L’Iranien Mohammad Rasoulof, qui a imploré mardi le cinéma mondial d’apporter un « soutien fort » aux réalisateurs menacés, a payé cher son amour du 7e art en étant arrêté à de nombreuses reprises dans son pays, qu’il a finalement quitté pour ne pas retourner en prison.
« Je devais choisir entre la prison et quitter l’Iran. Le cœur lourd, j’ai choisi l’exil », a affirmé le cinéaste de 51 ans dans un communiqué transmis mardi, au premier jour du Festival de Cannes.
Réfugié dans un lieu tenu secret en Europe, il ne sait pas encore s’il pourra s’y rendre et présenter Les graines du figuier sauvage, son dernier film.
Le réalisateur a appris peu après sa sélection cannoise qu’il était condamné à une peine de prison pour « collusion contre la sécurité nationale », selon son avocat.
En plus de 20 ans de carrière, ce n’était pas la première fois. Privé de passeport, Mohammad Rasoulof n’avait ainsi pas pu se rendre au Festival de Berlin en 2020 pour présenter Le diable n’existe pas, Ours d’or de la compétition.
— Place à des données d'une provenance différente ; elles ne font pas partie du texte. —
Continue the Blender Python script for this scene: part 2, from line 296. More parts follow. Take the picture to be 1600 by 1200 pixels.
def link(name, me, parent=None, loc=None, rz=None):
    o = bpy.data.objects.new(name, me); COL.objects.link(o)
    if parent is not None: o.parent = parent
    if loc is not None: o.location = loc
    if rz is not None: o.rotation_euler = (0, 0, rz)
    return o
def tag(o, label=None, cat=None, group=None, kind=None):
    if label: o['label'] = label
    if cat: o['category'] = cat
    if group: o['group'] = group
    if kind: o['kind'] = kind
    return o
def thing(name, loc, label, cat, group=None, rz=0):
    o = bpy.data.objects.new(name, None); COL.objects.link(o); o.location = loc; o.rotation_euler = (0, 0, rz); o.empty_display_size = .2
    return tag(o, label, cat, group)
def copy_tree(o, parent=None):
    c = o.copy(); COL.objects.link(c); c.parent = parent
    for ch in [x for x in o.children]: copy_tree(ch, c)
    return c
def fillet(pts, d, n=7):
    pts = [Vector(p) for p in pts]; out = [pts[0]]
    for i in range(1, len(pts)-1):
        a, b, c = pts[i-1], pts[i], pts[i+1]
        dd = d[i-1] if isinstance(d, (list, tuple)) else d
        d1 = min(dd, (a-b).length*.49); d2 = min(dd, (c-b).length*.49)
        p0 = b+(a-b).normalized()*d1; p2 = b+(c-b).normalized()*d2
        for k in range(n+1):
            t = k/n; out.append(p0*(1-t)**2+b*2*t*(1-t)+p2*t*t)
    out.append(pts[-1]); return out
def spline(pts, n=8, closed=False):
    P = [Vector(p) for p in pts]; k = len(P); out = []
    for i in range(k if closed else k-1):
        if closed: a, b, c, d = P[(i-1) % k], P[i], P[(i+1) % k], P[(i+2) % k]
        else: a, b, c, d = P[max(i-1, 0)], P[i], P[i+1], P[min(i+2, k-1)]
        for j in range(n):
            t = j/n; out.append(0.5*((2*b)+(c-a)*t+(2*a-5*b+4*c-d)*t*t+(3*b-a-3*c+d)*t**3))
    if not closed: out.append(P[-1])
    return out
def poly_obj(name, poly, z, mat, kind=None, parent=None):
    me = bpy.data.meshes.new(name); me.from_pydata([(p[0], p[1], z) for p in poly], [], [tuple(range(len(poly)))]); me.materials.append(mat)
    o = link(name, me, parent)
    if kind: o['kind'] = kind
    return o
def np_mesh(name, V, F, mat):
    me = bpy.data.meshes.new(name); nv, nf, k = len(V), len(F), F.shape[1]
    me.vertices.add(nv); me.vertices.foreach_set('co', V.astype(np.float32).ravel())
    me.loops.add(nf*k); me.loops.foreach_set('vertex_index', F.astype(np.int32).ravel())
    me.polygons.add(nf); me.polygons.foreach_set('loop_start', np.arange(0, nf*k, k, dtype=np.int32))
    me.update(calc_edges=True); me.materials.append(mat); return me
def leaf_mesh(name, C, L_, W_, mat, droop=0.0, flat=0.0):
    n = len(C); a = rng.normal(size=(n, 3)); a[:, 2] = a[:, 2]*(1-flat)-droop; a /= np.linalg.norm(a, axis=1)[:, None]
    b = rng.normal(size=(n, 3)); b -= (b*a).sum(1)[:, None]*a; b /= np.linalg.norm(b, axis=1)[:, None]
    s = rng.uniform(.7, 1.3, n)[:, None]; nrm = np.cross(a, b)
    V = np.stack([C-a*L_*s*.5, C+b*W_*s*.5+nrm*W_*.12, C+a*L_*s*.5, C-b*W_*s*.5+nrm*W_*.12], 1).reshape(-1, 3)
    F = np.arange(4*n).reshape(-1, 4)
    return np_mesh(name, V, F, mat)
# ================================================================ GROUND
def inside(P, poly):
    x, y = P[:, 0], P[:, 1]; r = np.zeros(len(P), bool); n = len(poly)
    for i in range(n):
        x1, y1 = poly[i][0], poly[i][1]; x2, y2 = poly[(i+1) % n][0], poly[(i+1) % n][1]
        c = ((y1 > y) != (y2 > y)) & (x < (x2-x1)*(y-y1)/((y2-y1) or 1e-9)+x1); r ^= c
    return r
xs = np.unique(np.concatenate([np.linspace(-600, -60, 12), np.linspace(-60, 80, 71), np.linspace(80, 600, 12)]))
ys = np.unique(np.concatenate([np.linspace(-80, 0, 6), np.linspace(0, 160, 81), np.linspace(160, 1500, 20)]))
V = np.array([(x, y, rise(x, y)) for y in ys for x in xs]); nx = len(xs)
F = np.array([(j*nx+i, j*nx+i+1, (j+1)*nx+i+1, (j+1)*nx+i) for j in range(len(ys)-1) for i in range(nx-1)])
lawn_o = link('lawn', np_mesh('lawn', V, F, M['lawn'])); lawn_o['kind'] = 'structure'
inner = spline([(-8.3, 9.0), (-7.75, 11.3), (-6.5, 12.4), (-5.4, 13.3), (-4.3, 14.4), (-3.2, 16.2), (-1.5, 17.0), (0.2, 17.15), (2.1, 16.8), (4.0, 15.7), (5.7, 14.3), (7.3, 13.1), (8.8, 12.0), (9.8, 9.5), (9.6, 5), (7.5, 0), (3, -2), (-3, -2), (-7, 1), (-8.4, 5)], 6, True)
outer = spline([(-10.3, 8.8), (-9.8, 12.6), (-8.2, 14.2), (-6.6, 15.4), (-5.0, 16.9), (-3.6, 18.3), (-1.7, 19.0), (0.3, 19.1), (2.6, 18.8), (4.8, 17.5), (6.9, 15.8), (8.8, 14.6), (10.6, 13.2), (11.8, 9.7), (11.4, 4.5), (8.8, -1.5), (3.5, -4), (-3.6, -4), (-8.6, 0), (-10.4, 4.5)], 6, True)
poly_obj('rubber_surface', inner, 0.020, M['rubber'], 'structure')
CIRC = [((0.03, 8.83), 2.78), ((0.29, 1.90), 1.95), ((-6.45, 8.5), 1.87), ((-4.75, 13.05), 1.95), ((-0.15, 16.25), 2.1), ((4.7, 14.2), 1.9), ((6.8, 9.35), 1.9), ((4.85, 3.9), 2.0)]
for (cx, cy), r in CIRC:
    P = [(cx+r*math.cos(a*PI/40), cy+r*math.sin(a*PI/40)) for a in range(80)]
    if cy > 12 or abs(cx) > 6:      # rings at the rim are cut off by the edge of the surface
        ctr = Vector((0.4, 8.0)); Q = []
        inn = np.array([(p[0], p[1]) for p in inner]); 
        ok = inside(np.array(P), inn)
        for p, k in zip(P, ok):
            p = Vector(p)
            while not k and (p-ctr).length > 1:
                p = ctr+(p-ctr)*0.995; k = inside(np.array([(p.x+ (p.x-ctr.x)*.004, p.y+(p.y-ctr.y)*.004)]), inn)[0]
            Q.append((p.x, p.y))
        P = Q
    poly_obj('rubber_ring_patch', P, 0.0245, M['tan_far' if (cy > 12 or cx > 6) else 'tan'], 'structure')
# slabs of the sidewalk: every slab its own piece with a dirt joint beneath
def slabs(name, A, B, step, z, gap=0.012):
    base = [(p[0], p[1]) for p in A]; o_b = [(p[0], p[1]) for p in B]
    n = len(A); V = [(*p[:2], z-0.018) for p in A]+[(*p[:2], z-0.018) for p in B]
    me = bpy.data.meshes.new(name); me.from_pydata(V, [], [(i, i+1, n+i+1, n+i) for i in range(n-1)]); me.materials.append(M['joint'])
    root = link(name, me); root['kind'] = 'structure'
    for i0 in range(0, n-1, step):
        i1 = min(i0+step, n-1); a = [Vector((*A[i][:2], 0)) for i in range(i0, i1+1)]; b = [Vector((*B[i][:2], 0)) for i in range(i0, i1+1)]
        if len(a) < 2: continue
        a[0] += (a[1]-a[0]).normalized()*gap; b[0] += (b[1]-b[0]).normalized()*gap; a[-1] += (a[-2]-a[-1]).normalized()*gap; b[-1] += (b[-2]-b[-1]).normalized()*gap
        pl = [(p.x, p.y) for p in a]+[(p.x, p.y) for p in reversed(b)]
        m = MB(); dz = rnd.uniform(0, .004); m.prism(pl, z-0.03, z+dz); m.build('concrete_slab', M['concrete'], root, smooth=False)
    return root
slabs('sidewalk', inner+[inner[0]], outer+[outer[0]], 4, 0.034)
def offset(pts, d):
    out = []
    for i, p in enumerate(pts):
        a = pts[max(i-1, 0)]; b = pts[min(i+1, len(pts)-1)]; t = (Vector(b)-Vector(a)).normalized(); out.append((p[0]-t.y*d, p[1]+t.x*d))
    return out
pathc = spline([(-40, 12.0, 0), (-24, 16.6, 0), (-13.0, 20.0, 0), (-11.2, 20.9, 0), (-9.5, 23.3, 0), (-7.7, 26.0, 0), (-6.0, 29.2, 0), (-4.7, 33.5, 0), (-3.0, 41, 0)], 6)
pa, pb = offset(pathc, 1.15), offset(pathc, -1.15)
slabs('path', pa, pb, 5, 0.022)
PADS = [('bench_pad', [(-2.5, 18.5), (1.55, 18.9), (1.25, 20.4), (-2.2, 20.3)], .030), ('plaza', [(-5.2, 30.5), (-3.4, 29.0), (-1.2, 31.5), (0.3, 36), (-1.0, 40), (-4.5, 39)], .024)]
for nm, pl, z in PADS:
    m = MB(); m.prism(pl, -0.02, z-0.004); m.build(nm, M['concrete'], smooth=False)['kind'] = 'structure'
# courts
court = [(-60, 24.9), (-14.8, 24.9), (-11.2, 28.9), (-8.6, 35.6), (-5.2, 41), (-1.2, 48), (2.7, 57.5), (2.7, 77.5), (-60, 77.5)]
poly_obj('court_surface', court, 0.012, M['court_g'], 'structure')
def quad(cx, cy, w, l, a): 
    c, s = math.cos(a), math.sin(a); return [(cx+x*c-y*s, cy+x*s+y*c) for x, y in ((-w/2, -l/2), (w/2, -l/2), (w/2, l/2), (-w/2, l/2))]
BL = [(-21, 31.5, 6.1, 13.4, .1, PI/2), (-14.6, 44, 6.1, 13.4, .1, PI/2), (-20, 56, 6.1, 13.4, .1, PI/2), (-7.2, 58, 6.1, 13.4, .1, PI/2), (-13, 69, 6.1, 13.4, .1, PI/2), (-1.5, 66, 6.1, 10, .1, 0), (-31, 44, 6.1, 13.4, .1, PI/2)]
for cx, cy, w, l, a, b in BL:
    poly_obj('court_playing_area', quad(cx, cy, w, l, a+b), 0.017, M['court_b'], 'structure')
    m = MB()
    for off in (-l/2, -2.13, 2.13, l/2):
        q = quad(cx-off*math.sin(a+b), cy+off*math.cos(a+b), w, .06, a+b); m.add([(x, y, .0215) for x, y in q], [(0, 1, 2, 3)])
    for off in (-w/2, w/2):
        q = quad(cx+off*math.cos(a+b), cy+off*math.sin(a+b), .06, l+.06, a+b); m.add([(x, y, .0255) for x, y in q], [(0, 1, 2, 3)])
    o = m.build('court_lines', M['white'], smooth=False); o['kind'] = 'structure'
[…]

« Je suis iranien et je fais des films en Iran », avait-il expliqué il y a quelques années pour justifier son refus de s’exiler, contrairement à d’autres réalisateurs.
En 2019 déjà, le Festival de Cannes avait rendu hommage à ce cinéaste qui « ne cesse, à travers son travail, de conter la réalité de son pays, affrontant ainsi la censure imposée chez lui par les autorités iraniennes ».
Né en 1972 à Chiraz (Sud-Ouest), l’une des villes les plus ouvertes d’Iran, Mohammad Rasoulof a étudié la sociologie puis le montage à Téhéran.
Il débute par des courts-métrages avant de réaliser La vie sur l’eau en 2005, qui se fait déjà remarquer à Cannes dans la Quinzaine des réalisateurs.
« Dire non »
Douze ans plus tard, le festival le récompense en lui décernant le prix Un Certain Regard pour Un homme intègre, l’histoire d’un homme qui tente de se battre contre les manœuvres malhonnêtes d’une compagnie privée poussant des villageois à vendre leurs biens.
« Je me suis souvent demandé ce que cela représentait pour quelqu’un de dire non à un régime autoritaire (...) La vie est rendue bien plus difficile en disant non », mais « il y a une part de beauté dans le fait de dire non », a-t-il expliqué.
Sa volonté de continuer à réaliser malgré ses démêlés avec les autorités l’a contraint à user de subterfuges et à filmer dans la clandestinité, comme Le diable n’existe pas, un film sur la peine de mort.
Début mai, son avocat Me Babak Paknia a révélé que Mohammad Rasoulof avait été condamné à huit ans de prison, dont cinq applicables, des coups de fouet, une amende et une confiscation d’une partie de ses biens.
Ce jugement, qui n’a pas été annoncé par les médias officiels en Iran, fait suite à l’arrestation du cinéaste en juillet 2022 pour avoir encouragé des manifestations liées à l’effondrement d’un immeuble ayant fait plus de 40 morts en mai dans le sud-ouest du pays.
Après ce drame, un groupe de cinéastes qu’il menait a publié une lettre ouverte appelant les forces de sécurité « à déposer les armes » face à l’indignation nationale contre « la corruption » et « l’incompétence » des responsables. Il a ensuite été libéré à titre temporaire pour raisons de santé en janvier 2023.
Mohammad Rasoulof est proche de Jafar Panahi, un autre cinéaste dissident de renommée internationale, qui avait été arrêté en 2022 pour lui avoir apporté son soutien au tribunal, avant d’être libéré sous caution en février 2023.
Dans son message annonçant son départ d’Iran, le réalisateur indique « rejoindre des millions d’Iraniens à travers le monde dans l’exil » d’un « Iran culturel » en dehors d’un « Iran géographique » qui « souffre sous les bottes » de la « tyrannie religieuse ».